#### To be done:
Starting at the first line of the listing below, repeat each line up to and including the one containing "rock towers', cat='person')". Leave out pictures.

#### Raw data:
— begin —

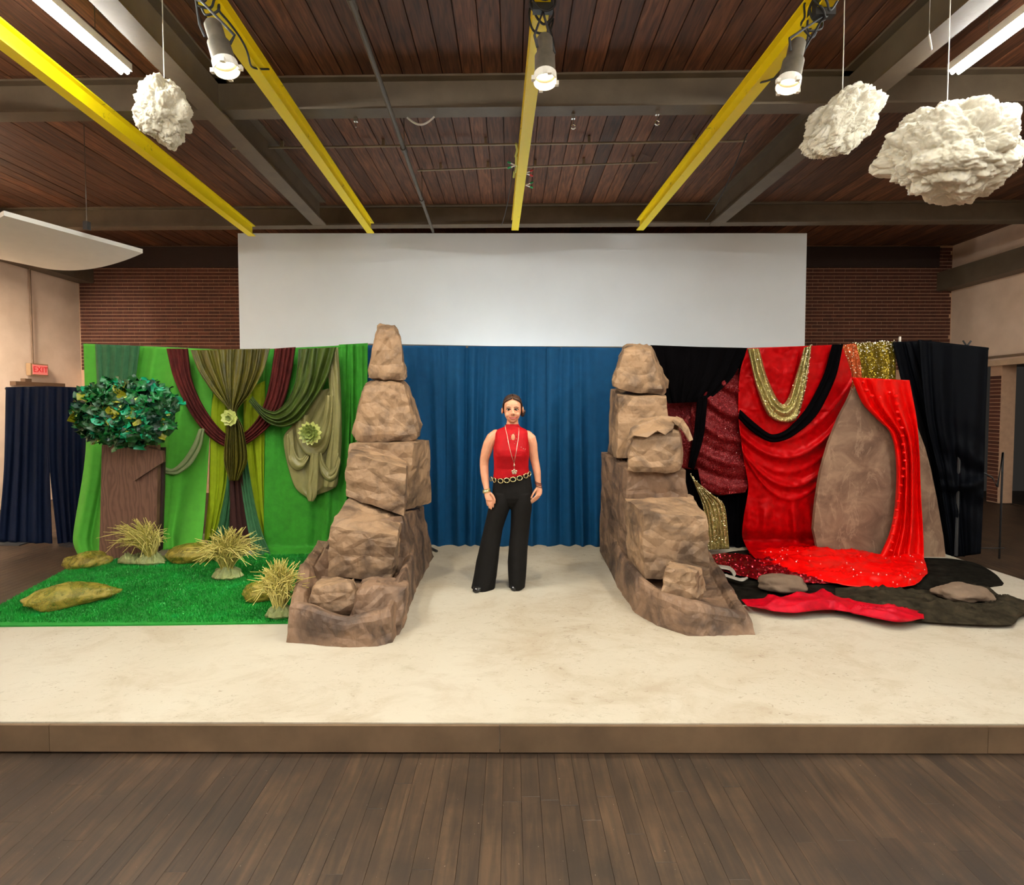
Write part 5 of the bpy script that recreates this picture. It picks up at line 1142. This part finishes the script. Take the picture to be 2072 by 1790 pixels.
# legs and feet inside the trousers and shoes
taper(body, [(1020, 1002, 12, 0), (1008, 1050, 13, 0), (998, 1100, 11, 0), (988, 1140, 9, .01), (976, 1180, 6, .03)])
taper(body, [(1053, 1002, 12, 0), (1053, 1050, 13, 0), (1050, 1100, 11, 0), (1048, 1140, 9, .01), (1046, 1178, 6, .03)])
pw = remeshed(body, 'person', .0042, 2, M['skin'], origin=(Q(1010, 1195).x, YP, ST), label='woman in red sleeveless top and wide black trousers standing smiling between the rock towers', cat='person')

M['knit'] = fabric('red knit', srgb(186, 0, 16), 0.65, 0.12, 0.0, 0.3, spec=.2)
M['trouser'] = fabric('black trousers', (0.0085, 0.0075, 0.007), 0.8, 0.2, 0.1, .1, spec=.15)
top = MB(); top.loft([ring(1037, 857.5, 13.0, .060, .014), ring(1036.8, 860, 14.0, .064, .013)]+[ring(x, y, hw+.5+(1.0 if y > 890 else 0), dp+.008, dy, tilt=-tl*0) for y, x, hw, dp, dy, tl in TORSO])
for sx in (-1, 1): ball(top, Q(1035+sx*15.5, 913, -.085), .062, .055, .055, 3)
remeshed(top, 'sleeveless_top', .006, 6, M['knit'], pw)
tr = MB(); tr.loft([ring(1035.5, 962, 37.2, .127, 0, tilt=.15), ring(1035.8, 969, 38.2, .129, 0, tilt=.13), ring(1036.5, 980, 39.6, .132, .004, tilt=.05), ring(1037, 992, 41.0, .134, .006), ring(1037, 1004, 40.6, .130, .006), ring(1036.5, 1013, 37, .115, .006), ring(1036, 1020, 27, .085, .006), ring(1035.5, 1025, 12, .05, .006)])
for legs in ([(1017, 996, 20, .125, .004), (1015.5, 1012, 21.4, .128, .003), (1010, 1028, 22, .120, .002), (1004, 1048, 20.5, .104, 0), (998, 1070, 19.4, .092, 0), (991.5, 1104, 20.6, .092, .0), (986, 1136, 22.6, .104, .005), (981, 1166, 23.4, .115, .012), (977.5, 1190, 23.8, .122, .016)],
             [(1057, 996, 20, .125, .004), (1056, 1012, 21.2, .128, .003), (1055, 1028, 21.2, .120, .002), (1053.5, 1048, 20, .104, 0), (1052, 1070, 19.4, .092, 0), (1049, 1104, 19.4, .092, .0), (1047, 1136, 19.6, .100, .006), (1046.4, 1166, 17.8, .105, .012), (1046, 1188, 15.6, .108, .016)]):
    for i in range(len(legs)-1): pass
    rr = []
    for (x, y, hw, dp, dy) in legs:
        k = [v for v in ring(x, y, hw, dp, dy, 40, 2.0)]
        if y > 1060:
            q = Q(x, y, dy); k = [q+(v-q)*(1+.05*math.sin(5*math.atan2(v.y-q.y, v.x-q.x)+x)*(y-1060)/130) for v in k]
        rr.append(k)
    tr.loft(rr)
remeshed(tr, 'wide_trousers', .006, 4, M['trouser'], pw)
shoe = simple('black patent shoe', (.01, .01, .01), .18, 0, .1)
for (tx, ty, hx, hy) in ((962, 1199.5, 985, 1190), (1040.5, 1196, 1047, 1187)):
    a = PZ(tx, ty, ST); b = PZ(hx, hy, ST); b.y = a.y+.20; d = (b-a).normalized(); sd = Vector((-d.y, d.x, 0)); rr = []
    for f, wd, h in ((-.02, .012, .02), (.0, .028, .035), (.15, .038, .048), (.4, .040, .065), (.7, .034, .085), (.95, .032, .095), (1.08, .016, .07)):
        c = a+d*f*.21; rr.append([c+sd*(wd*math.cos(2*math.pi*k/14))+Vector((0, 0, max(0.001, h*.5+h*.5*math.sin(2*math.pi*k/14)))) for k in range(14)])
    MB().loft(rr).build('shoe', shoe, pw, smooth=True)
# hair: smoothed back with a centre parting, small bun at one side
M['hair'] = simple('dark brown hair', srgb(52, 32, 22), .38, 0, .35, 30, .4, 90)
hb = MB(); nA = 40; rows = []
for (y, hw, dp, dy) in [(799.2, 3, .03, .022), (800.6, 7.5, .052, .02), (803, 11.6, .070, .017), (806.5, 14.4, .085, .014), (811, 16.6, .096, .010), (817, 17.9, .104, .006), (825, 18.3, .106, .006), (833, 18.0, .103, .008), (839, 16.6, .094, .016), (845, 14.0, .076, .026), (850, 11.6, .060, .034)]:
    t = min(1, max(0, (y-808.5)/9)); cut = math.radians(2.6+(82*(t**.62) if t > 0 else 0)+(52*min(1, max(0, (y-832)/7))))   # opening half angle from straight ahead
    row = []
    for k in range(nA+1):
        a = -math.pi/2+cut+(2*math.pi-2*cut)*k/nA; q = Q(HX, y, dy)
        row.append(q+Vector((hw*MPX*math.cos(a), dp*math.sin(a), 0)))
    rows.append(row)
V = [v for r_ in rows for v in r_]; n1_ = nA+1
Fc = [(i*n1_+k, i*n1_+k+1, (i+1)*n1_+k+1, (i+1)*n1_+k) for i in range(len(rows)-1) for k in range(nA)]+[tuple(range(nA, -1, -1))]
ho = mk('hair', V, Fc, M['hair'], pw, smooth=True); sm = ho.modifiers.new('t', 'SOLIDIFY'); sm.thickness = .010; sm.offset = -1
bn = MB(); ball(bn, Q(1057.5, 835, .05), .022, .03, .036, 3); ball(bn, Q(1060.5, 832.5, .045), .014, .02, .020, 3)
bo = bn.build('hair_bun', M['hair'], pw, smooth=True)
# features
dark = simple('dark eye', (.012, .008, .006), .25); white = simple('eye white', (.62, .56, .52), .4); lipm = simple('lip', srgb(168, 66, 58), .45); brow = simple('brow', srgb(70, 42, 30), .7)
for sx in (-1, 1):
    ex = HX-.3+sx*7.6; ey = 828.8
    e = MB(); ball(e, Q(ex, ey, headsurf(ex, ey)+.002), .0160, .006, .0056, 3); eo = e.build('eye', white, pw, smooth=True)
    e = MB(); ball(e, Q(ex, ey, headsurf(ex, ey)-.0035), .0082, .004, .0058, 3); e.build('iris', dark, eo, smooth=True)
    MB().tube([Q(ex+dx, ey-1.5-.7*(1-(dx/4.2)**2)+(.5 if abs(dx) > 3 else 0), headsurf(ex+dx, ey-1.8)-.0035) for dx in (-4.2, -2.8, -1.4, 0, 1.4, 2.8, 4.2)], .0042, 6).build('lash_line', dark, pw, smooth=True)
    MB().tube([Q(ex+dx, ey-5.2-.7*(1-((dx-sx)/5)**2), headsurf(ex+dx, ey-5.2)-.0085) for dx in (-5, -3, -1, 1, 3, 5)], [.0012, .0022, .0028, .0028, .0022, .0012], 6).build('eyebrow', brow, pw, smooth=True)
mz = lambda x, y: headsurf(x, y)-.006
up = [Q(HX+1.3+dx, 844.6-.0*dx-2.6*(abs(dx)/8.6)**1.7+.2, mz(HX+dx, 843.5)-.002*(1-abs(dx)/9)) for dx in (-8.6, -6, -3, 0, 3, 6, 8.6)]
lo_ = [Q(HX+1.3+dx, 847.6-5.6*(abs(dx)/8.6)**1.9, mz(HX+dx, 846.0)-.002*(1-abs(dx)/9)) for dx in (-8.6, -6, -3, 0, 3, 6, 8.6)]
MB().tube(up, [.0018, .003, .0036, .004, .0036, .003, .0018], 6).build('upper_lip', lipm, pw, smooth=True)
MB().tube(lo_, [.0018, .0034, .0042, .0046, .0042, .0034, .0018], 6).build('lower_lip', lipm, pw, smooth=True)
V = [p+Vector((0, .001, 0)) for p in up]+[p+Vector((0, .001, 0)) for p in lo_]
mk('teeth', V, [(i, i+7, i+8, i+1) for i in range(6)], simple('teeth', (.72, .66, .58), .3), pw)
# keyhole, necklace, belt, bracelets
def front(py):
    for a, b in zip(TORSO, TORSO[1:]):
        if a[0] <= py <= b[0]:
            t = (py-a[0])/(b[0]-a[0]); return (a[4]+(b[4]-a[4])*t)-(a[3]+(b[3]-a[3])*t)-.012
    return -.13
e = MB(); ball(e, Q(1038.2, 884, front(884)+.006), 4.0*MPX, .012, 7.6*MPX, 3); e.build('keyhole_opening', M['skin'], pw, smooth=True, label='bare skin showing through the keyhole neckline')
beads = MB()
for (x, y) in ((1040.5, 875), (1033.5, 879), (1044.5, 879), (1045.5, 886), (1033, 887), (1041, 895), (1046, 898), (1054, 902), (1058.5, 905), (1062, 906), (1043.5, 891)): ball(beads, Q(x, y, front(y)-.001+.02*(abs(x-1035)/34)**2), .004, .004, .004, 1)
beads.build('beading', M['chrome'], pw)
silver = simple('old silver', srgb(190, 172, 150), .3, .8, .2, 30); goldm = simple('pale gold metal', srgb(214, 204, 150), .25, .85, .15, 20)
nk = MB()
L_ = [(1022, 858), (1023.5, 868), (1026.5, 879), (1029, 893), (1032.5, 907), (1036, 920), (1040, 932)]; R_ = [(1050, 864), (1049.5, 873), (1048.5, 885), (1046, 899), (1043.5, 914), (1041.5, 925), (1040, 932)]
def fr(x, y): return front(max(863, y))-.012+.05*(abs(x-1035)/34)**2*(1 if y < 880 else .4)-(.022 if 895 < y < 930 else .01)
neck = nk.tube([Q(x, y, fr(x, y)) for x, y in L_], .0026, 6).tube([Q(x, y, fr(x, y)) for x, y in R_], .0026, 6).build('necklace', silver, pw, smooth=True)
pe = MB(); c = Q(1040.5, 950, front(945)-.02)
pe.tube([Q(1040, 932, fr(1040, 932)), Q(1040.5, 944, front(944)-.018)], .0028, 6)
for k in range(5):
    a = math.radians(90+72*k); ball(pe, c+Vector((.016*math.cos(a), 0, .014*math.sin(a))), .010, .005, .010, 2)
ball(pe, c, .007, .008, .007, 2); ball(pe, Q(1040.2, 937, fr(1040, 932)-.002), .008, .005, .009, 2)
pe.build('pendant', silver, neck, smooth=True)
belt = None
for k, (x, y) in enumerate(((994, 967.5), (1001, 968.6), (1013.5, 968.6), (1025.6, 967), (1038, 965), (1051, 962.6), (1063.5, 959), (1070.5, 956.5))):
    u = (x-1035.5)/38.5; d = -.132*math.sqrt(max(.02, 1-min(.98, abs(u))**2.3))-.008; c = Q(x, y, d); yaw = math.asin(max(-.95, min(.95, u)))*.9
    ax = Vector((math.cos(yaw), math.sin(yaw), 0)); up_ = Vector((0, 0, 1)); r1, r2 = 5.6*MPX, 4.4*MPX
    pts = [c+ax*(r1*math.cos(2*math.pi*q/18))+up_*(r2*math.sin(2*math.pi*q/18)) for q in range(19)]
    if belt is None: belt = MB().tube(pts, .0042, 6).build('belt', goldm, pw, smooth=True)
    else: MB().tube(pts, .0042, 6).build('belt_link', goldm, belt, smooth=True)
sash = MB().loft([ring(1035.5, y+.0, 38.4, .1335, 0, 40, tilt=.15) for y in (961.0, 967.5)], cap=False).build('belt_band', M['trouser'], belt, smooth=True)
cu = MB().loft([ring(984.8, 986.5, 6.6, .027, -.064, 20, tilt=.3), ring(985.8, 992.5, 7.4, .029, -.076, 20, tilt=.3)], cap=False); co = cu.build('cuff_bracelet', goldm, pw, smooth=True); sm = co.modifiers.new('t', 'SOLIDIFY'); sm.thickness = .004
for k, (x, y, c_) in enumerate(((1088.6, 975.5, srgb(84, 34, 26)), (1089, 979, srgb(120, 56, 40)), (1090, 983.5, srgb(76, 36, 28)))):
    MB().tube(ring(x, y, 6.4, .026, -.02, 20, 2.2, tilt=-.35)+[ring(x, y, 6.4, .026, -.02, 20, 2.2, tilt=-.35)[0]], .0042, 6).build('bracelet', simple('brown bracelet %d' % k, c_, .5), pw, smooth=True)
tat = simple('faded tattoo ink', srgb(150, 112, 100), .6)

— end —

#### Complete response:
Write part 5 of the bpy script that recreates this picture. It picks up at line 1142. This part finishes the script. Take the picture to be 2072 by 1790 pixels.
# legs and feet inside the trousers and shoes
taper(body, [(1020, 1002, 12, 0), (1008, 1050, 13, 0), (998, 1100, 11, 0), (988, 1140, 9, .01), (976, 1180, 6, .03)])
taper(body, [(1053, 1002, 12, 0), (1053, 1050, 13, 0), (1050, 1100, 11, 0), (1048, 1140, 9, .01), (1046, 1178, 6, .03)])
pw = remeshed(body, 'person', .0042, 2, M['skin'], origin=(Q(1010, 1195).x, YP, ST), label='woman in red sleeveless top and wide black trousers standing smiling between the rock towers', cat='person')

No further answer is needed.